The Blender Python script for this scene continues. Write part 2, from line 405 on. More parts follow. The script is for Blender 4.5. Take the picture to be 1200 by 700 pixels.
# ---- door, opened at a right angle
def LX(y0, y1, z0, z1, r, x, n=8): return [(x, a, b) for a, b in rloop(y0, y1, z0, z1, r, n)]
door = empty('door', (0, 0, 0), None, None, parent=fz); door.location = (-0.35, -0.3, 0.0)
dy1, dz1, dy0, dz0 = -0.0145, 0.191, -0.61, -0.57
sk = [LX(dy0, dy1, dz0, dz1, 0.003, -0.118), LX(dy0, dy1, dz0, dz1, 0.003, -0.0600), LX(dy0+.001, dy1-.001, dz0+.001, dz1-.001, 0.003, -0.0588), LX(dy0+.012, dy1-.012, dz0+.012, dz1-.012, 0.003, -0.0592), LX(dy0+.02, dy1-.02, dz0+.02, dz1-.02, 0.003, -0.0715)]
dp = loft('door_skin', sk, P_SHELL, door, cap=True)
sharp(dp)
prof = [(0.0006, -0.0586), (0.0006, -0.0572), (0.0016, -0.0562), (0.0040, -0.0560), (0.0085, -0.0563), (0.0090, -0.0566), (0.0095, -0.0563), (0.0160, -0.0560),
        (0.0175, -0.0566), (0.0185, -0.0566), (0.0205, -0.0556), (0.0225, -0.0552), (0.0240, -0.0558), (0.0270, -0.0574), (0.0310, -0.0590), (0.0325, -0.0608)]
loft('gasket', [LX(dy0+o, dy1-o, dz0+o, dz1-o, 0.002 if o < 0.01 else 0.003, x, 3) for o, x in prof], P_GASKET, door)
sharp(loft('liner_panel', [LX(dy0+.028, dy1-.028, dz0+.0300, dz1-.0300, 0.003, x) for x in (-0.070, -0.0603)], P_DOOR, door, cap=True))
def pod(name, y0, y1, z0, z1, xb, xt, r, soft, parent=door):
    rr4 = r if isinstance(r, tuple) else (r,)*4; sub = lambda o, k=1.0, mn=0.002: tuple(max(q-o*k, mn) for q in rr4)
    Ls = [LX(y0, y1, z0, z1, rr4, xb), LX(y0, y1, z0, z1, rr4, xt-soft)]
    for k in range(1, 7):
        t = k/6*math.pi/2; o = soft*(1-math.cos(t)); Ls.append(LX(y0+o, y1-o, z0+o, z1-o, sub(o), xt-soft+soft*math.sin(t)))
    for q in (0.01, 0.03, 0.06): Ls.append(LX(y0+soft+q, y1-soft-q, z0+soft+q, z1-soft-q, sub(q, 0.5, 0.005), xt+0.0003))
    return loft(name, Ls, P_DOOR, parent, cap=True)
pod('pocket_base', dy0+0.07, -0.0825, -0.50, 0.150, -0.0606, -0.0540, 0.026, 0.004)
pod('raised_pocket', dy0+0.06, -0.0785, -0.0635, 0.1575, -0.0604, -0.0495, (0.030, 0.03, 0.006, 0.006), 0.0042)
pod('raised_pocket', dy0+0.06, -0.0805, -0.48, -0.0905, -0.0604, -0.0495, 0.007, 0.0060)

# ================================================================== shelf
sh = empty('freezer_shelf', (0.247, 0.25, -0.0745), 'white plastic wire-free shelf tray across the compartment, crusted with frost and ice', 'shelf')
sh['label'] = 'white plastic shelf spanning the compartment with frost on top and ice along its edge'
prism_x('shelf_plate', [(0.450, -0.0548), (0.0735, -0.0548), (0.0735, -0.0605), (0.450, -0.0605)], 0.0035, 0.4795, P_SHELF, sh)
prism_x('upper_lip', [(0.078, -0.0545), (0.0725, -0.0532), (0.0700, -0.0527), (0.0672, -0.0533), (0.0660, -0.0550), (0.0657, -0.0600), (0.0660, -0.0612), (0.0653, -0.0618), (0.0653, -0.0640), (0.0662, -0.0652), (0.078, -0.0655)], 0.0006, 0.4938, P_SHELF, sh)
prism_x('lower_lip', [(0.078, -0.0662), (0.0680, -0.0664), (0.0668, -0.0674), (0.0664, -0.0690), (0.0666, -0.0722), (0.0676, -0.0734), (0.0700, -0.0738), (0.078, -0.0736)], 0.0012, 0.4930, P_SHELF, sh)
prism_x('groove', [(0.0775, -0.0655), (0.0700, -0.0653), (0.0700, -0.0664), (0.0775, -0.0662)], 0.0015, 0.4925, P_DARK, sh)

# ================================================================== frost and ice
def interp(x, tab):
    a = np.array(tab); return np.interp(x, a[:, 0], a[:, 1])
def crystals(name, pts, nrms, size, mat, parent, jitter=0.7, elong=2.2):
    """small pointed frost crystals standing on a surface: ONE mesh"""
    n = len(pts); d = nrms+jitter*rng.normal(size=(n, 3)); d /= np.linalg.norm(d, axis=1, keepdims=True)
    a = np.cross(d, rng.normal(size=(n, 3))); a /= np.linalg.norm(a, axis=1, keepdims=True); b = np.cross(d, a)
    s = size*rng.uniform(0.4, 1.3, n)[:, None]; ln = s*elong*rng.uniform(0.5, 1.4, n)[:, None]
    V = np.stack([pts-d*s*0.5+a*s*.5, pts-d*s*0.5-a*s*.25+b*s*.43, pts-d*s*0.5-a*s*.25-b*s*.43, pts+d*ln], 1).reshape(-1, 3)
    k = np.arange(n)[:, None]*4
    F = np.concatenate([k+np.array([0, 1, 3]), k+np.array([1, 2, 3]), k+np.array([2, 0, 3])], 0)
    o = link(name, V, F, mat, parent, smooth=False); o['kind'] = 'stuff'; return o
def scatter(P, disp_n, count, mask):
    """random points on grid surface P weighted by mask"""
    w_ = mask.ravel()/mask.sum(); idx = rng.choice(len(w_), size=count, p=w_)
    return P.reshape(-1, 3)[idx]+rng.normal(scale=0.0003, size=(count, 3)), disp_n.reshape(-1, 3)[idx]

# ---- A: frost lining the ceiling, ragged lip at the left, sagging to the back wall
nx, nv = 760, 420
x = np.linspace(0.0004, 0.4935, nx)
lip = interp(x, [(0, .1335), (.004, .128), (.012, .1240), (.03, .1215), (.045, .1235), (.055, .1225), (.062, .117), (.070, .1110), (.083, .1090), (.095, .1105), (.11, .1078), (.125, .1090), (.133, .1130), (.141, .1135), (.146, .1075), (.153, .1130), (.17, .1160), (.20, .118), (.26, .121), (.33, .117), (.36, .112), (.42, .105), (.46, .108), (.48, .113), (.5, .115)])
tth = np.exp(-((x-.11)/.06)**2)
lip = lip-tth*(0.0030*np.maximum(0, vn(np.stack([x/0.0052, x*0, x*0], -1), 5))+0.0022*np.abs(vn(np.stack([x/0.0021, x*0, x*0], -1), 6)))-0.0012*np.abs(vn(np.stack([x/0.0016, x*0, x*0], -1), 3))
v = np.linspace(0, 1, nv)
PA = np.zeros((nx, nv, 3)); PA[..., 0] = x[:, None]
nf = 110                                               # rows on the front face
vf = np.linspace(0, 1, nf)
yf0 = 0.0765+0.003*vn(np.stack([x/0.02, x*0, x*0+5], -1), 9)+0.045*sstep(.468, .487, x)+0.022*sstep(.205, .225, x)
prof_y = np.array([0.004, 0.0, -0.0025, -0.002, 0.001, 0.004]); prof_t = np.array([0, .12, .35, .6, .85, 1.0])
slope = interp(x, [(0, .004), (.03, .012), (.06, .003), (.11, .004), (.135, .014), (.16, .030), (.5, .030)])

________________

**Task prompt**
Return the listing above word for word.

**Solved problem**
The Blender Python script for this scene continues. Write part 2, from line 405 on. More parts follow. The script is for Blender 4.5. Take the picture to be 1200 by 700 pixels.
# ---- door, opened at a right angle
def LX(y0, y1, z0, z1, r, x, n=8): return [(x, a, b) for a, b in rloop(y0, y1, z0, z1, r, n)]
door = empty('door', (0, 0, 0), None, None, parent=fz); door.location = (-0.35, -0.3, 0.0)
dy1, dz1, dy0, dz0 = -0.0145, 0.191, -0.61, -0.57
sk = [LX(dy0, dy1, dz0, dz1, 0.003, -0.118), LX(dy0, dy1, dz0, dz1, 0.003, -0.0600), LX(dy0+.001, dy1-.001, dz0+.001, dz1-.001, 0.003, -0.0588), LX(dy0+.012, dy1-.012, dz0+.012, dz1-.012, 0.003, -0.0592), LX(dy0+.02, dy1-.02, dz0+.02, dz1-.02, 0.003, -0.0715)]
dp = loft('door_skin', sk, P_SHELL, door, cap=True)
sharp(dp)
prof = [(0.0006, -0.0586), (0.0006, -0.0572), (0.0016, -0.0562), (0.0040, -0.0560), (0.0085, -0.0563), (0.0090, -0.0566), (0.0095, -0.0563), (0.0160, -0.0560),
        (0.0175, -0.0566), (0.0185, -0.0566), (0.0205, -0.0556), (0.0225, -0.0552), (0.0240, -0.0558), (0.0270, -0.0574), (0.0310, -0.0590), (0.0325, -0.0608)]
loft('gasket', [LX(dy0+o, dy1-o, dz0+o, dz1-o, 0.002 if o < 0.01 else 0.003, x, 3) for o, x in prof], P_GASKET, door)
sharp(loft('liner_panel', [LX(dy0+.028, dy1-.028, dz0+.0300, dz1-.0300, 0.003, x) for x in (-0.070, -0.0603)], P_DOOR, door, cap=True))
def pod(name, y0, y1, z0, z1, xb, xt, r, soft, parent=door):
    rr4 = r if isinstance(r, tuple) else (r,)*4; sub = lambda o, k=1.0, mn=0.002: tuple(max(q-o*k, mn) for q in rr4)
    Ls = [LX(y0, y1, z0, z1, rr4, xb), LX(y0, y1, z0, z1, rr4, xt-soft)]
    for k in range(1, 7):
        t = k/6*math.pi/2; o = soft*(1-math.cos(t)); Ls.append(LX(y0+o, y1-o, z0+o, z1-o, sub(o), xt-soft+soft*math.sin(t)))
    for q in (0.01, 0.03, 0.06): Ls.append(LX(y0+soft+q, y1-soft-q, z0+soft+q, z1-soft-q, sub(q, 0.5, 0.005), xt+0.0003))
    return loft(name, Ls, P_DOOR, parent, cap=True)
pod('pocket_base', dy0+0.07, -0.0825, -0.50, 0.150, -0.0606, -0.0540, 0.026, 0.004)
pod('raised_pocket', dy0+0.06, -0.0785, -0.0635, 0.1575, -0.0604, -0.0495, (0.030, 0.03, 0.006, 0.006), 0.0042)
pod('raised_pocket', dy0+0.06, -0.0805, -0.48, -0.0905, -0.0604, -0.0495, 0.007, 0.0060)

# ================================================================== shelf
sh = empty('freezer_shelf', (0.247, 0.25, -0.0745), 'white plastic wire-free shelf tray across the compartment, crusted with frost and ice', 'shelf')
sh['label'] = 'white plastic shelf spanning the compartment with frost on top and ice along its edge'
prism_x('shelf_plate', [(0.450, -0.0548), (0.0735, -0.0548), (0.0735, -0.0605), (0.450, -0.0605)], 0.0035, 0.4795, P_SHELF, sh)
prism_x('upper_lip', [(0.078, -0.0545), (0.0725, -0.0532), (0.0700, -0.0527), (0.0672, -0.0533), (0.0660, -0.0550), (0.0657, -0.0600), (0.0660, -0.0612), (0.0653, -0.0618), (0.0653, -0.0640), (0.0662, -0.0652), (0.078, -0.0655)], 0.0006, 0.4938, P_SHELF, sh)
prism_x('lower_lip', [(0.078, -0.0662), (0.0680, -0.0664), (0.0668, -0.0674), (0.0664, -0.0690), (0.0666, -0.0722), (0.0676, -0.0734), (0.0700, -0.0738), (0.078, -0.0736)], 0.0012, 0.4930, P_SHELF, sh)
prism_x('groove', [(0.0775, -0.0655), (0.0700, -0.0653), (0.0700, -0.0664), (0.0775, -0.0662)], 0.0015, 0.4925, P_DARK, sh)

# ================================================================== frost and ice
def interp(x, tab):
    a = np.array(tab); return np.interp(x, a[:, 0], a[:, 1])
def crystals(name, pts, nrms, size, mat, parent, jitter=0.7, elong=2.2):
    """small pointed frost crystals standing on a surface: ONE mesh"""
    n = len(pts); d = nrms+jitter*rng.normal(size=(n, 3)); d /= np.linalg.norm(d, axis=1, keepdims=True)
    a = np.cross(d, rng.normal(size=(n, 3))); a /= np.linalg.norm(a, axis=1, keepdims=True); b = np.cross(d, a)
    s = size*rng.uniform(0.4, 1.3, n)[:, None]; ln = s*elong*rng.uniform(0.5, 1.4, n)[:, None]
    V = np.stack([pts-d*s*0.5+a*s*.5, pts-d*s*0.5-a*s*.25+b*s*.43, pts-d*s*0.5-a*s*.25-b*s*.43, pts+d*ln], 1).reshape(-1, 3)
    k = np.arange(n)[:, None]*4
    F = np.concatenate([k+np.array([0, 1, 3]), k+np.array([1, 2, 3]), k+np.array([2, 0, 3])], 0)
    o = link(name, V, F, mat, parent, smooth=False); o['kind'] = 'stuff'; return o
def scatter(P, disp_n, count, mask):
    """random points on grid surface P weighted by mask"""
    w_ = mask.ravel()/mask.sum(); idx = rng.choice(len(w_), size=count, p=w_)
    return P.reshape(-1, 3)[idx]+rng.normal(scale=0.0003, size=(count, 3)), disp_n.reshape(-1, 3)[idx]

# ---- A: frost lining the ceiling, ragged lip at the left, sagging to the back wall
nx, nv = 760, 420
x = np.linspace(0.0004, 0.4935, nx)
lip = interp(x, [(0, .1335), (.004, .128), (.012, .1240), (.03, .1215), (.045, .1235), (.055, .1225), (.062, .117), (.070, .1110), (.083, .1090), (.095, .1105), (.11, .1078), (.125, .1090), (.133, .1130), (.141, .1135), (.146, .1075), (.153, .1130), (.17, .1160), (.20, .118), (.26, .121), (.33, .117), (.36, .112), (.42, .105), (.46, .108), (.48, .113), (.5, .115)])
tth = np.exp(-((x-.11)/.06)**2)
lip = lip-tth*(0.0030*np.maximum(0, vn(np.stack([x/0.0052, x*0, x*0], -1), 5))+0.0022*np.abs(vn(np.stack([x/0.0021, x*0, x*0], -1), 6)))-0.0012*np.abs(vn(np.stack([x/0.0016, x*0, x*0], -1), 3))
v = np.linspace(0, 1, nv)
PA = np.zeros((nx, nv, 3)); PA[..., 0] = x[:, None]
nf = 110                                               # rows on the front face
vf = np.linspace(0, 1, nf)
yf0 = 0.0765+0.003*vn(np.stack([x/0.02, x*0, x*0+5], -1), 9)+0.045*sstep(.468, .487, x)+0.022*sstep(.205, .225, x)
prof_y = np.array([0.004, 0.0, -0.0025, -0.002, 0.001, 0.004]); prof_t = np.array([0, .12, .35, .6, .85, 1.0])
slope = interp(x, [(0, .004), (.03, .012), (.06, .003), (.11, .004), (.135, .014), (.16, .030), (.5, .030)])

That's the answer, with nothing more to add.